It’s a really exciting time to be human.
We have a chance to live more fulfilling lives than any earthlings before us, pushing the limits on happiness, longevity, and impact.
But making good on that chance, as you know, is bafflingly hard. We have a pretty good idea of what to do (work out, foster relationships, don’t drink too much…), but we really struggle to make ourselves do it.
In this post, I want to lay down a basic framework for thinking about why that is. I’ll talk about legacy brains, how they hold us back, and why we need more motivation.
I hope you find it useful!
To be a modern human is to be constantly battling with your instincts.
To us, it seems totally natural: it’s hard to do things that are good for you and easy to do things that are bad for you. Exercising is hard, vegetating is easy. Eating well is hard, eating junk is easy.
From a broader perspective though, our battle with instincts is a brand new problem.
If you’re a wild animal, your instincts almost always line up with what’s best for you. It would be dangerous not to listen to them. That used to be true for humans, too.
So what happened? Here’s my attempt at a one paragraph explanation:
For billions of years, evolution tuned our brains under a pretty stable set of conditions. The conditions changed slowly, but not faster than evolution could keep up with. Eventually though, humans emerged and broke the process. We became much smarter and more cooperative than other animals, which allowed us to change our own conditions at an exponential rate. It wasn’t long before we were changing things way faster than evolution could react. We had the agricultural revolution, then the scientific, industrial, and digital ones, all in the last 12,000 years!
Now here we are, living in cities and interacting mainly through computers, but sporting essentially the same brains we had when we were hunter-gatherers.
Rocking legacy brains1 in the 21st century means we can’t just do whatever feels good anymore.
Day-to-day survival was an all consuming challenge for 99.99% of our evolution.

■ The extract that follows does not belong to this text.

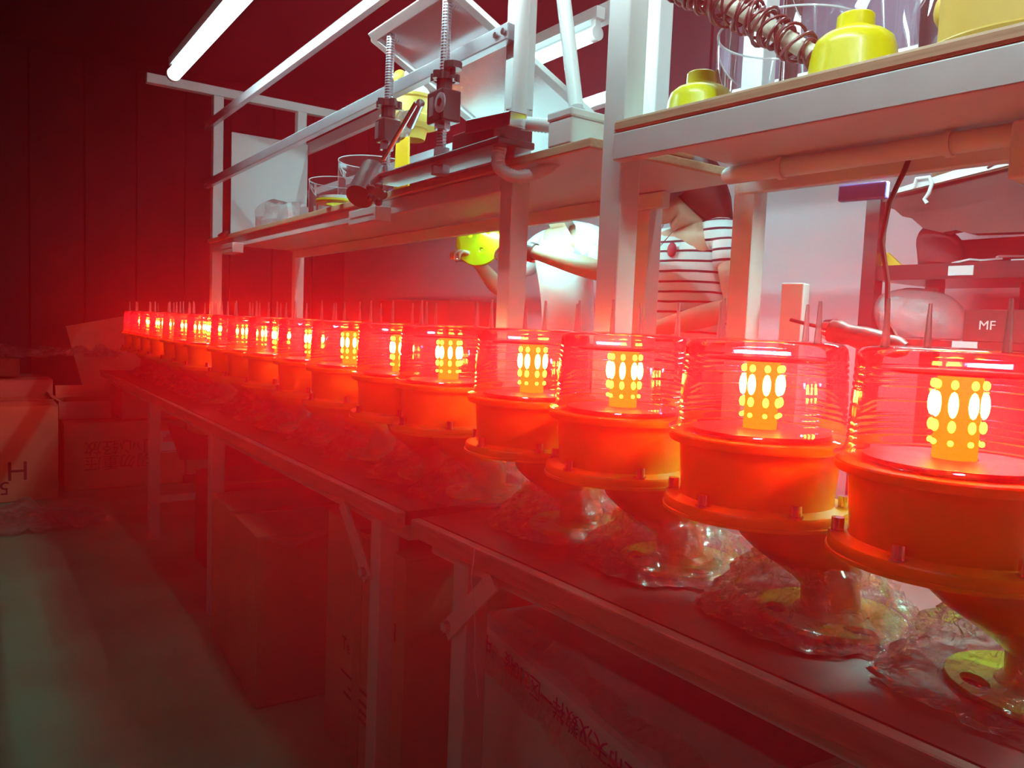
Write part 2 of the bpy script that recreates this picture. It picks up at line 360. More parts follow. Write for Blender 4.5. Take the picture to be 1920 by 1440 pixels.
for z, yy, h in ((1.125, -0.042, 0.042), (1.45, -0.042, 0.042)):
    b = MB().box((XL / 2 - .02, yy, z), (XL + .08, 0.028, h)).build('front_bar', 'steel', r1, smooth=False, bevel=0.003)
    for bx in (-.03, XL - .03, XL + .005): MB().cyl((bx, yy - .014, z), (bx, yy - .02, z), 0.008, n=8).build('bolt', 'chrome', b)
MB().box((XL / 2, 0.52, 1.40), (XL, 0.03, 0.06)).build('rear_beam', 'white_paint', r1, smooth=False, bevel=0.003)
MB().box((XL / 2, 0.52, 1.13), (XL, 0.03, 0.04)).build('rear_bar', 'steel', r1, smooth=False, bevel=0.003)
for sx in (0.55, 2.20):
    bx_ = tag(MB().box((0, 0, 0), (0.20 if sx < 1 else 0.22, 0.055, 0.05)).build('socket_box', 'white_plastic', None, (-4.63 + sx, 1.094, 1.478 if sx < 1 else 1.49), smooth=False, bevel=0.004),
              'small white box under the far end of the shelf edge' if sx < 1 else 'long white box clipped under the shelf edge below the clamp stand', 'box')
    MB().box((0, -0.028, 0.0), (0.19, 0.002, 0.003)).build('seam', 'grey_print', bx_, smooth=False)

r2 = thing('shelf_rack', 'white steel rack with a shelf on the near bench at right', 'rack', (-1.264, 1.15, 0.75), math.radians(4.2))
for xx in (0, 1.9):
    post(r2, xx, 0, 0, 1.61, 0.06)
    post(r2, xx, 0.48, 0, 1.61, 0.06)
sb2 = MB().box((1.0, 0.22, 0.816), (1.96, 0.54, 0.02)).build('shelf_board', 'white_paint', r2, smooth=False)
MB().box((1.01, -0.052, 0.816), (1.96, 0.016, 0.026)).build('board_edge', 'ply_edge', sb2, smooth=False, bevel=0.006)
MB().box((0.995, -0.043, 0.775), (1.93, 0.03, 0.056)).build('front_rail', 'white_paint', r2, smooth=False, bevel=0.003)
MB().box((0.95, 0.46, 0.775), (1.93, 0.03, 0.045)).build('rear_rail', 'white_paint', r2, smooth=False, bevel=0.003)
MB().box((0.95, 0.52, 1.45), (1.9, 0.03, 0.05)).build('rear_beam', 'white_paint', r2, smooth=False, bevel=0.003)

# ------------------------------------------------------------------ the row of beacon lamps
OFF = V((0.088, 0.068))
def make_beacon():
    t = thing('beacon_lamp', '', 'lamp', (0, 0, 0.75))
    # foot plate with two oval holes, neck and curved bell
    foot = flat_cut('foot_plate', [circ(0.10, 48), circ(0.018, 16, (0.066, -0.030), 1.3, 0.8, 0.5), circ(0.018, 16, (-0.05, -0.055), 1.3, 0.8, -0.7), circ(0.018, 16, (-0.03, 0.066), 1.3, .8, 0.2)], 0.006, 'yellow_lemon', t, (OFF.x, OFF.y, 0.004), bevel=0.001)
    rows = [(0.086, .145, 0.50), (0.086, .128, 0.52), (0.083, .110, 0.57), (0.074, .092, 0.67), (0.060, .074, 0.81), (0.048, .058, 0.92), (0.041, .044, 1.0), (0.040, .018, 1.0), (0.050, .008, 1.0)]
    MB().lathe([(r, z) for r, z, o in rows], 40, off=[tuple(OFF * o) for r, z, o in rows]).build('bell', 'yellow', t)
    # housing drum with its two rims
    MB().lathe([(0.0, .144), (.128, .144), (.130, .147), (.130, .157), (.128, .160), (.120, .161), (.108, .164), (.107, .17), (.112, .235), (.113, .240), (.126, .242), (.128, .245), (.128, .252), (.126, .254), (0.10, .254), (0.0, .254)], 56).build('housing', 'yellow', t)
    MB().lathe([(.127, .141), (.1325, .142), (.1325, .1465), (.129, .1475)], 56).build('gasket_rim', 'yellow', t)
    for i in range(6):
        a = -PI / 2 + 0.05 + i * PI / 3; c = (0.119 * math.cos(a), 0.119 * math.sin(a))
        MB().cyl((*c, .160), (*c, .178), .0078, n=12).cyl((*c, .160), (*c, .163), .0105, n=14).build('bolt', 'chrome', t)
    # ribbed clear lens
    pr = [(.130, .2545), (.130, .260), (.1265, .262), (.120, .264), (.1175, .270)]
    z = .274
    for k in range(9):
        rr = .1172 - 0.0045 * (z - .27) / .11
        if 3 <= k <= 5 and False: pass
        pr += [(rr, z), (rr - .0022, z + .0016), (rr - .0022, z + .0026), (rr, z + .0045)]
        z += .0085 if k not in (3, 4) else .019
    pr += [(.112, .376), (.1105, .383), (.106, .388), (.095, .3905), (.06, .392), (.0, .3925)]
    lens = MB().lathe(pr, 56).build('lens', 'lens', t, ang=50)
    for i in range(4):
        a = 0.9 + i * PI / 2; c = (0.088 * math.cos(a), 0.088 * math.sin(a))
        MB().cyl((*c, .389), (*c, .446), .0052, .0022, n=8).build('bird_spike', 'spike', lens)
    # LED core
    post_ = MB().cyl((0, 0, .255), (0, 0, .362), .024, n=12).build('led_column', 'column_glow', t, ang=20)
    MB().lathe([(0, .257), (.098, .257), (.098, .262), (.026, .264)], 40).build('base_plate', 'board_dark', t)
    MB().lathe([(0, .362), (.085, .362), (.085, .3645), (0, .3645)], 32).build('beam_stop_plate', 'board_dark', t)  # added plate, shaped to cut off the LEDs' upward light
    for i in range(8):
        a = i * PI / 4 + .26
        for z, rr, h, mt in ((.327, .0056, 2.7, 'led_core'), (.350, .0042, 1.3, 'led_glow'), (.302, .0044, 1.6, 'led_glow'), (.283, .0034, 1.0, 'led_glow')):
            MB().sphere((0.027 * math.cos(a), 0.027 * math.sin(a), z), rr, 8, 6, (1, 1, h)).build('led', mt, post_)
    ld = bpy.data.lights.new('beacon_light', 'POINT'); ld.energy = LED_LIGHT_W / 2; ld.color = (1.0, 0.012, 0.03); ld.shadow_soft_size = 0.008
    for s_ in (-1, 1):
        lo = bpy.data.objects.new('beacon_light', ld); col.objects.link(lo); lo.parent = t; lo.location = (s_ * .028, -s_ * .040, .345)
    return t
def film_mesh(seed):
    rs = random.Random(seed); b = MB(); n, m = 56, 13; ps = []; fs = []
    o = V((rs.random() * 50, rs.random() * 50, seed))
    for k in range(m):
        u = k / (m - 1)
        for i in range(n):
            t = 2 * PI * i / n
            r = 0.148 - 0.082 * u ** 0.8; z = 0.003 + 0.085 * u
            q = V((math.cos(t) * 2.2, math.sin(t) * 2.2, u * 2.5)) + o
            d = noise.noise(q) * .028 + noise.noise(q * 2.7) * .016 + abs(noise.noise(q * 6)) * .010
            r += d * (1.0 if k else 1.5); z += noise.noise(q * 1.9 + V((9, 9, 9))) * .014 * (u > 0)
            sx = 1.0 - .1 * math.cos(t)
            ps.append((r * math.cos(t) * sx, r * math.sin(t), max(z, .001)))
    for k in range(m - 1):
        for i in range(n): j = (i + 1) % n; fs.append((k * n + i, k * n + j, (k + 1) * n + j, (k + 1) * n + i))
    b.add(ps, fs); return b.mesh('film_wrap', 'film', True, 20)
FILMS = [film_mesh(s) for s in (3, 8, 14, 21)]
LX = [-0.435, -0.705, -0.99, -1.255, -1.585, -1.825, -2.15, -2.44, -2.76, -3.02, -3.26, -3.66, -3.92, -4.17, -4.50, -4.78, -5.05, -5.30]
ORD = ['nearest', 'second nearest', 'third nearest', 'fourth nearest', 'fifth nearest', 'sixth nearest', 'seventh nearest', 'eighth nearest', 'ninth nearest', 'tenth nearest',
       'eighth from the far end', 'seventh from the far end', 'sixth from the far end', 'fifth from the far end', 'fourth from the far end', 'third from the far end', 'second from the far end', 'farthest']
proto = make_beacon()
for i, lx in enumerate(LX):
    o = proto if i == 0 else copy_tree(proto)
    ly = 0.936 + (A1 * (lx + 0.7) if lx < -1.4 else 0.012 * (lx + 0.7))
    o.location = (lx, ly, 0.752); 
    o['label'] = 'lit red beacon lamp on yellow base, %s in the row' % ORD[i]
    o['group'] = 'beacon lamps in a row on the benches'
    for ch in o.children:
        if ch.name.startswith(('lens', 'led_column')):
            ch.rotation_euler.z = (i * 0.61) % (PI / 2)
    f = bpy.data.objects.new('film_wrap', FILMS[i % 4]); col.objects.link(f); f.parent = o
    f.location = (OFF.x * .85, OFF.y * .85, 0.0); f.rotation_euler.z = (i // 4) * 1.3

# ------------------------------------------------------------------ shelf 1 things
ST = 1.564   # top of the far shelf
wbd = tag(MB().box((0, 0, 0), (0.008, 0.44, 0.60)).build('white_board', 'paper', None, (-4.56, 1.43, ST + .30), smooth=False), 'plain white board standing at the far end of the shelf', 'board')
def acrylic_ring(name, label, c, r, h, grp=None, rim=True):
    t = thing(name, label, 'cylinder', c, 0, grp)
    MB().lathe([(r, 0), (r, h)], 56).build('wall', 'acrylic', t)
    for z in ((0.0015, h) if rim else (h,)): MB().lathe([(r - .003, z - .0015), (r + .001, z - .0015), (r + .001, z + .0015), (r - .003, z + .0015), (r - .003, z - .0015)], 56).build('rim', 'acrylic_rim', t)
    return t
acrylic_ring('acrylic_cylinder', 'tall clear plastic cylinder standing among yellow rings on the far shelf', (-3.13, 1.42, ST), 0.145, 0.255)
acrylic_ring('acrylic_cylinder', 'short clear plastic cylinder in front of the white cup on the far shelf', (-3.12, 1.28, ST), 0.135, 0.15)
cup = tag(MB().lathe([(0, 0), (.10, 0), (.105, .004), (.105, .085), (.10, .085), (.098, .01), (0, .01)], 40).build('white_tub', 'white_plastic', None, (-3.12, 1.29, ST)), 'round white tub inside the short clear cylinder', 'tub')
for (cx_, cy_, r, z, lab) in ((-2.76, 1.12, .082, ST + .003, 'yellow flat ring overhanging the front edge of the far shelf'), (-2.66, 1.22, .075, ST + .022, 'yellow ring lying beside the violet block on the far shelf')):
    tag(MB().lathe([(r * .55, 0), (r, 0), (r * 1.03, .006), (r, .014), (r * .6, .014), (r * .55, 0)], 40).build('yellow_ring', 'yellow_lemon', None, (cx_, cy_, z)), lab, 'ring')
tag(MB().box((0, 0, .045), (0.10, 0.06, 0.09)).build('violet_block', 'violet_plastic', None, (-2.72, 1.36, ST), (0, 0, .2), smooth=False, bevel=0.004), 'violet blue plastic block on the far shelf', 'block')
b = MB(); 
b.sphere((0, 0, 0), 0.16, 26, 14, (1.6, 0.5, .62), nz=0.5, nsc=11)
b.v = [(x_, y_, max(z_, -.045)) for x_, y_, z_ in b.v]
bag = tag(b.build('parts_bag', 'bag', None, (-3.83, 1.25, ST + .046), ang=15), 'crumpled clear plastic bag of small parts on the far shelf', 'bag')
for k in range(9):
    MB().tube([(-.12 + .03 * k + .03 * math.cos(t * 1.1 + k), -.04 + .03 * math.sin(t + k), -.035 + .012 * math.sin(t * 1.7 + k)) for t in range(7)], .003, 6).build('small_part', 'red_motif' if k % 2 else 'black_plastic', bag)
tag(MB().bar((0, 0, 0), (.22, -.02, .004), .02, .008).build('wooden_strip', 'copper_wire', None, (-4.42, 1.115, ST + .005), smooth=False), 'thin dark red strip lying at the far end of the shelf edge', 'strip')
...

Brains evolved to increase our odds, and the system they formed to do that was really elegant. In the simplest terms:
Your brain rewards you with good feelings when you do things it correlates with staying alive2, encouraging you to keep doing those things.
That’s it; that’s the system. That simple mechanism is the cornerstone of our entire psychology!
The system worked beautifully for a very long time, but humans ran into a major flaw3 once we started our technological growth spurt: it has no built-in limiter.
In the environment it evolved for, it didn’t need one— scarcity was the limiter. But in the modern world, at least in rich countries, scarcity is a thing of the past. Our cups runneth over! That means we can keep doing the things that give us good feelings over and over and over again.
Unfortunately, many of those things, which help short-term survival in a scarce environment, hurt long-term survival in an abundant environment. They also keep us from doing more fulfilling4 things.
Example 1: Your brain rewards eating sugar, salt, and fat, so you eat tons of McDonald’s, become obese, and die of a heart attack at age 50.
Example 2: Your brain rewards social interaction, so you spend most of your free time scrolling Instagram instead of working on your passion project.
Example 3: Your brain rewards energy conservation, so you spend too much time on the couch and get caught in a depression spiral.
Now that we finally have the resources to move beyond daily survival, our legacy brains are working against us. In order to actually do the things that make our lives better, we have to out maneuver them.
So, being a modern human comes with two big challenges:
We have to resist doing bad things that our legacy brains encourage (e.g. scrolling Twitter, eating donuts).
We have to make ourselves do good things that our legacy brains don’t encourage (e.g. reading, being charitable).
To overcome those challenges, we need to create our own motivation. I call this “the motivation problem”, and I think it’s one of the most important problems in the world.
In fact, you can think of this whole post as background information building up to one actionable insight, and here it is:
The only thing keeping us from being much happier, longer-living, and more impactful than we are is a lack of motivation5.
If we want to live better, we have to figure out how to motivate ourselves more effectively. Our legacy brains won’t do it, and our willpower can’t be depended on. Solving the motivation problem is the key to unlocking 7.8 billion people’s latent potential!
That’s been my main focus for the past few years, and I’m excited to start sharing what I’ve learned here on Bright Blue.
Thanks for reading!
“Legacy systems” are outdated computer systems that, for some reason, are still use. Your mom’s PC that runs Windows Vista is a legacy system. I think of our brains in a similar way.
Of course, from an evolutionary perspective, staying alive is just a prerequisite for making babies. Making babies is the ultimate goal, and our brains use the same mechanism to encourage it.
I’m focusing on a downside here, but I actually find it incredible that our brains still serve us as well as they do, given how different the modern world is from the one they evolved in. So generalizable!
The good feelings our legacy reward system gives us are super compelling, but shallow. There are other good feelings that are less compelling but much more satisfying.
I’m not saying that lack of motivation is the reason for everything bad in our lives. Lots of things are out of our control, and they set the cap on how happy, long-living, and impactful we can be. What I’m saying is that each of us could be much closer to that cap than we are, and lack of motivation is the only thing holding us back.